At the beginning, he or it, is described as an orb that captures the reflections of the things around it and changes in response. It was cast unto the earth to be observed and spent its initial time as a rock that eventually grew moss as the surroundings became warmer. Fushi isn’t born aware of his state. He just exists unaware of the events taking place around him and unable to express himself. The fact that it’s animated makes you perceive the events of the show with less impact of their severity but nonetheless has its fair share of tear-jerking moments. Of course, what would you expect from the writer of A Silent Voice, a show that deserves its own segment. But not to get too distracted, Fushi braves the snow trying to familiarise himself with what it’s like to walk, he finds a small home with a boy living alone that recognises him. You inevitably realise that the boy thinks he’s talking to his pet wolf, that passed away a few minutes ago, while Fushi is still trying to comprehend he’s sudden consciousness and at the end of the episode, you discover how this being came to be called Fushi and thus begins the adventures of our non-dying friend.

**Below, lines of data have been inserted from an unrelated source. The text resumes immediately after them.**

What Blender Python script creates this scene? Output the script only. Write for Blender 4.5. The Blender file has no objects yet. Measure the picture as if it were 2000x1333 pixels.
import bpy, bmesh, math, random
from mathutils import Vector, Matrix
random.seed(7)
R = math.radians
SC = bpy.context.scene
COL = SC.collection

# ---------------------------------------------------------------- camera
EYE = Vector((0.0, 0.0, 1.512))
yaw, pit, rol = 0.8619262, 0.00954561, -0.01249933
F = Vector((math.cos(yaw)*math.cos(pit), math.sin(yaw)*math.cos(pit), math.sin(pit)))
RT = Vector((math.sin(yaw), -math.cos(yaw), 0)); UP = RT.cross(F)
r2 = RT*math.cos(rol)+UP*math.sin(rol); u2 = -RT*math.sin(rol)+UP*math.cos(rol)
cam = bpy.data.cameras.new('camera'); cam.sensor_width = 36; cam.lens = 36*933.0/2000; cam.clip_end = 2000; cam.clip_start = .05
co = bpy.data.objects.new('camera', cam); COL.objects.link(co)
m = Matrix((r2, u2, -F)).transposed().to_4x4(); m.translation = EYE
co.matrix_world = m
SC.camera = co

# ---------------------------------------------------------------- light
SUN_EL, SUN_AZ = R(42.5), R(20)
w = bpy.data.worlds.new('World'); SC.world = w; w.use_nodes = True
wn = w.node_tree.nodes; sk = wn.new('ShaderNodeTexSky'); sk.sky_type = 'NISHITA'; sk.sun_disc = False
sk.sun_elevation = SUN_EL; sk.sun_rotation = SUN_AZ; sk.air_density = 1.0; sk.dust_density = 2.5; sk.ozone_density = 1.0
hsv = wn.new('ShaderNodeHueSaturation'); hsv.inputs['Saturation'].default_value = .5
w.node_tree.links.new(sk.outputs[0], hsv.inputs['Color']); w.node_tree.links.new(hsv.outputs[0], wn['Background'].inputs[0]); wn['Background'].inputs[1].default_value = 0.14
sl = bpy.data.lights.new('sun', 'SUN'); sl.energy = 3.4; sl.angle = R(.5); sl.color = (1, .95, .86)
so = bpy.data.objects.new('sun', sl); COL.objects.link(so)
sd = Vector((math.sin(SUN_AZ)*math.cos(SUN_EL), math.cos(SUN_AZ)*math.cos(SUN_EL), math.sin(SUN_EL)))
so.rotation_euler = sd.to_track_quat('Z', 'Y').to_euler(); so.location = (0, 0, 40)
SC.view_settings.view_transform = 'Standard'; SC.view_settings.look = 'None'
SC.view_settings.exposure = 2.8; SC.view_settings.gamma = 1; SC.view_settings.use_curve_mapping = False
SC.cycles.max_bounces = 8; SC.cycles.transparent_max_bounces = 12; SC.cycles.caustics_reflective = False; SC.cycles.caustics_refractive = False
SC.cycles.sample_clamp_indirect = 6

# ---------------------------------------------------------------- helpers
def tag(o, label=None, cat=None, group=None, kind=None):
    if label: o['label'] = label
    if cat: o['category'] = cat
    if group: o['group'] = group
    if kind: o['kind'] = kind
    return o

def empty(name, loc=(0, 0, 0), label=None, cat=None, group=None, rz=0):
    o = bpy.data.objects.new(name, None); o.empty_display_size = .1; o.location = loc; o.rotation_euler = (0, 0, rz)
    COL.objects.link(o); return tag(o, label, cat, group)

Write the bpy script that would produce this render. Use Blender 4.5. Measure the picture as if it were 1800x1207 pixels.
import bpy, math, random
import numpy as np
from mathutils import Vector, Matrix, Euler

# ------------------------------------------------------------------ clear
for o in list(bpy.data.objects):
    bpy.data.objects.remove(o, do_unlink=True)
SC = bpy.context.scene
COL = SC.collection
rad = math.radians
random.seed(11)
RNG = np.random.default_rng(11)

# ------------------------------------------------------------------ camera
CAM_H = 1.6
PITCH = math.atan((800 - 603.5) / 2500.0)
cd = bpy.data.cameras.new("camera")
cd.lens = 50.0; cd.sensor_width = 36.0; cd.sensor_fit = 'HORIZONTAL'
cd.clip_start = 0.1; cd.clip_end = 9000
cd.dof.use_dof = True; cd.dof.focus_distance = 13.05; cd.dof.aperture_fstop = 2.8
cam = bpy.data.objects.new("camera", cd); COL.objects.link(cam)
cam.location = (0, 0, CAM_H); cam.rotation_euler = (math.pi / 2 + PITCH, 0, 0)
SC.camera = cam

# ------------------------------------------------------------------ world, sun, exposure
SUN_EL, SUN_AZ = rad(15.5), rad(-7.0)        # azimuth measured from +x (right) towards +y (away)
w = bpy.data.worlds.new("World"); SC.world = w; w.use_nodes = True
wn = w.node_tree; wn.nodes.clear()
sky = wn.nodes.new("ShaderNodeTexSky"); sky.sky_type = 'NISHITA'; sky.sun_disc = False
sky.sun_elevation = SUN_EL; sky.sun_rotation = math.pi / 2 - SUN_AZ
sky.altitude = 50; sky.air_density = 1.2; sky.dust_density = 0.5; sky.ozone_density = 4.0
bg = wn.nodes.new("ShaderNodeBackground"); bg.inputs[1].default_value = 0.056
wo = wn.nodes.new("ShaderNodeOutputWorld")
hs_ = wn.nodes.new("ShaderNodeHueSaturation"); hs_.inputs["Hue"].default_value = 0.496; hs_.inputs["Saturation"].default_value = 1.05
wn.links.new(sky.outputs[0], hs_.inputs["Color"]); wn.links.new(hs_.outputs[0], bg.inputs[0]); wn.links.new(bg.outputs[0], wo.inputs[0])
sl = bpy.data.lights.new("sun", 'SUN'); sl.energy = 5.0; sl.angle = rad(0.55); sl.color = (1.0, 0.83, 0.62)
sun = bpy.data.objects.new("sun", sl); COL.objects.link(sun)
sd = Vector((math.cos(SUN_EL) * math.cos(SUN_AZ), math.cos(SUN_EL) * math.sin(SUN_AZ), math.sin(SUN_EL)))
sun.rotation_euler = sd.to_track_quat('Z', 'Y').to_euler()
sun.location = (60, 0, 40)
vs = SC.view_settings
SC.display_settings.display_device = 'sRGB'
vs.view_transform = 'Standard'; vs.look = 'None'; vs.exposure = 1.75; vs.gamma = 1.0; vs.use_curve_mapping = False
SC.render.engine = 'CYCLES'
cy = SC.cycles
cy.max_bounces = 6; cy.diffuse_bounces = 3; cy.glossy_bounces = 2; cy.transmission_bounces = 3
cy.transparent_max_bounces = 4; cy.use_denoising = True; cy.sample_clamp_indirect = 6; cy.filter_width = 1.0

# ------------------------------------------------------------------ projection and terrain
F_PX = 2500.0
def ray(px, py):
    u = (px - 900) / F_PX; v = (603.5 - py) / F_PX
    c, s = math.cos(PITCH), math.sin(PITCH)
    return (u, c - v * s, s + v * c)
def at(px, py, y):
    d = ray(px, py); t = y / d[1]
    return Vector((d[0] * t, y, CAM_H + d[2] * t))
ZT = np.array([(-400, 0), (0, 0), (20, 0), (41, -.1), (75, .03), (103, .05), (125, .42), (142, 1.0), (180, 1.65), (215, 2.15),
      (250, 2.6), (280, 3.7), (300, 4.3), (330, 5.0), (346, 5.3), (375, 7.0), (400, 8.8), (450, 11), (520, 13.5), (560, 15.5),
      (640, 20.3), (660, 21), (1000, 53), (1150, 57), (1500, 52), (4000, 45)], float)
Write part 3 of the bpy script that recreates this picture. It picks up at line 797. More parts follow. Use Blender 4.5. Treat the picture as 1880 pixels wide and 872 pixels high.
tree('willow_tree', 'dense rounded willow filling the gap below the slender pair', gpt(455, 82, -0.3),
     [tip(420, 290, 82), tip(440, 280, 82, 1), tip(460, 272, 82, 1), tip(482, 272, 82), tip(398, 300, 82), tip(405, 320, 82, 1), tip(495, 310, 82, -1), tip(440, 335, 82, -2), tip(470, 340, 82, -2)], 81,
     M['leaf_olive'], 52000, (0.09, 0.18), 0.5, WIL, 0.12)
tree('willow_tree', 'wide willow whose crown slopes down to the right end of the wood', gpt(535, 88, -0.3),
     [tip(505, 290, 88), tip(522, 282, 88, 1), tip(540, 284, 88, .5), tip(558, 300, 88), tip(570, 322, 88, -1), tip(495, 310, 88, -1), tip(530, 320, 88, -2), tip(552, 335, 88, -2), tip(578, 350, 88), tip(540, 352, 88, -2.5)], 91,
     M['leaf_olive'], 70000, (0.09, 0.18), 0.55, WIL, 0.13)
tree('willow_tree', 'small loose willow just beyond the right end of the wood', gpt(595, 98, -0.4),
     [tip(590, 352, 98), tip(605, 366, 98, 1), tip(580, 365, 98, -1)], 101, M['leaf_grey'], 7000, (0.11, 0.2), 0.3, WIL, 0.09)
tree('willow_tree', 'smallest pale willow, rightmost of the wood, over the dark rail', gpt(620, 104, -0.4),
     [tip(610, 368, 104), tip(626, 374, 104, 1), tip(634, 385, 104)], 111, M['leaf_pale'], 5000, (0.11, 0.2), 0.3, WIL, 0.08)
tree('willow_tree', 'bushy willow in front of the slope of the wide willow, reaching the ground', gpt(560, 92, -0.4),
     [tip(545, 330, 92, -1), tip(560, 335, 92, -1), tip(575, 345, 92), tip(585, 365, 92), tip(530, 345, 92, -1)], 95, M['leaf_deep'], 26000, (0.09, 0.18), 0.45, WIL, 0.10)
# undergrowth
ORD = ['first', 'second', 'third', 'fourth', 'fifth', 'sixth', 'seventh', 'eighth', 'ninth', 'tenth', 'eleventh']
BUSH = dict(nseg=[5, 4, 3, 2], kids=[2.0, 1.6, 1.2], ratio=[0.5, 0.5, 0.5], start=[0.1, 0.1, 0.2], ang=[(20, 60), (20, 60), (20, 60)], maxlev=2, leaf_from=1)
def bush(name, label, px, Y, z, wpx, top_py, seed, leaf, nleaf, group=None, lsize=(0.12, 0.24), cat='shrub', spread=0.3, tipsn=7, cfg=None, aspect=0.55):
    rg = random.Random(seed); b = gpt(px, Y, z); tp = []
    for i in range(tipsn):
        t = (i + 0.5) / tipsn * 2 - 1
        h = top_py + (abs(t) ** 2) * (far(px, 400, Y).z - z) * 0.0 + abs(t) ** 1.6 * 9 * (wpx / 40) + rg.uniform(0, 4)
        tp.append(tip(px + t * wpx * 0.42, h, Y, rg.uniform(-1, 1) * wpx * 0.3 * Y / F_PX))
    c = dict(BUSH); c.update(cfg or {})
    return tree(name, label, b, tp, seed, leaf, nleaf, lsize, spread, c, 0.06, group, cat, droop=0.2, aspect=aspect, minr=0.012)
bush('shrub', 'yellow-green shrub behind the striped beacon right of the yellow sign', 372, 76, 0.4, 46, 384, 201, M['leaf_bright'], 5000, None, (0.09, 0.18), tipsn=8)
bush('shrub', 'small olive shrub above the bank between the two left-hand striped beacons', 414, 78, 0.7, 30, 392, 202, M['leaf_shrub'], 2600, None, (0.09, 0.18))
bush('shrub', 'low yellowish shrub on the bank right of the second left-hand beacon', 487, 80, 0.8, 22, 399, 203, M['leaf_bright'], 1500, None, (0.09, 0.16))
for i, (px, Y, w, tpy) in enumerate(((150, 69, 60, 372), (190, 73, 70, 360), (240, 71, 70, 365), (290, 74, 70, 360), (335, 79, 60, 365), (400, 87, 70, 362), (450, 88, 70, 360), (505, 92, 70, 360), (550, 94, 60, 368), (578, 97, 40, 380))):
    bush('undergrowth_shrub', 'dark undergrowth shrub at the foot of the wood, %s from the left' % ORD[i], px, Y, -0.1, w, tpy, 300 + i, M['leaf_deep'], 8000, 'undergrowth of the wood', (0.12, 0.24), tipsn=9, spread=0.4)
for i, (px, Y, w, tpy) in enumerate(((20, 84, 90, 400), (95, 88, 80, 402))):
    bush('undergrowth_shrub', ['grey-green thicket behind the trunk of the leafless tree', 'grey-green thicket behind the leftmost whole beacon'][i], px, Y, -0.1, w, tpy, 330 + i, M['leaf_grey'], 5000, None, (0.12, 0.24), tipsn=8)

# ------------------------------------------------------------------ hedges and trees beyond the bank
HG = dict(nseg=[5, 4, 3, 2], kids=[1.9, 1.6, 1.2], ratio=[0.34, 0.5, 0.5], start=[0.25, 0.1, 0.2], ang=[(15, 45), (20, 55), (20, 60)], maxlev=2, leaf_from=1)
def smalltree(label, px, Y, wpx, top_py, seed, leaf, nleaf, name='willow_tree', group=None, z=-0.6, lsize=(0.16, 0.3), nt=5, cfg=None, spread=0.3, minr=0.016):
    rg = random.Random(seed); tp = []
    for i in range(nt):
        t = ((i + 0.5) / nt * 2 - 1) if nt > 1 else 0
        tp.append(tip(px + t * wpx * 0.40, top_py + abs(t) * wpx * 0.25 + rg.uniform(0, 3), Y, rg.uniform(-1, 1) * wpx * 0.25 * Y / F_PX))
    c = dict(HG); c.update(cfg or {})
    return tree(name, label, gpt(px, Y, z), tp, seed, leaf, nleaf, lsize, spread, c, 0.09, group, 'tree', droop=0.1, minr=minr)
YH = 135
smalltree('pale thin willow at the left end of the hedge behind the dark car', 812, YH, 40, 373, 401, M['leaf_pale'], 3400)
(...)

I can’t give out too much so as not to spoil the show more than I already have done but what makes it interesting is how it lets us view life and death from a new perspective. Immortality alone is its own weight to bear on top of navigating human emotions and how to deal with them as a demigod so to say. Fushi goes through plenty of adversity like having to learn to walk, being taught table manners by a 10-year-old, the complexities of making friends, the dangers of having enemies that could hurt your friends, enemies that could steal your memories. Though the first problems might not seem as serious, they all play a part in summing up into this holistic difficulty of being human or growing up like one. 

On this journey we meet plenty of side characters that act as anchors to our main character slowly keeping him sane and showing him that there’s more to life than just running.

You’ll start to sympathise with the characters you hated and bond with some that you probably shouldn’t for the sake of your own mental health and all this comes together to tell a beautiful and heartwarming story with amazing scores by Ryo Kawasaki that enable to capture the emotional essence of each scene fully immersing you into each episode and character.

Anime is often poorly perceived due to the ideology of animations being for children but they, in their own way, tackle the issues we deal with in a manner in which even children can perceive. They tell stories for everyone with an expressiveness that can not be achieved with movies because live action lacks the flexibility of facial expressions that an animator can create with a pencil and paper. There’s a whole new world waiting for you outside the comfort of realism. All you have to do is read a few subtitles and open up. To Your Eternity is just one step on a staircase to heaven and like Fushi, you’re just one step away from changing your life.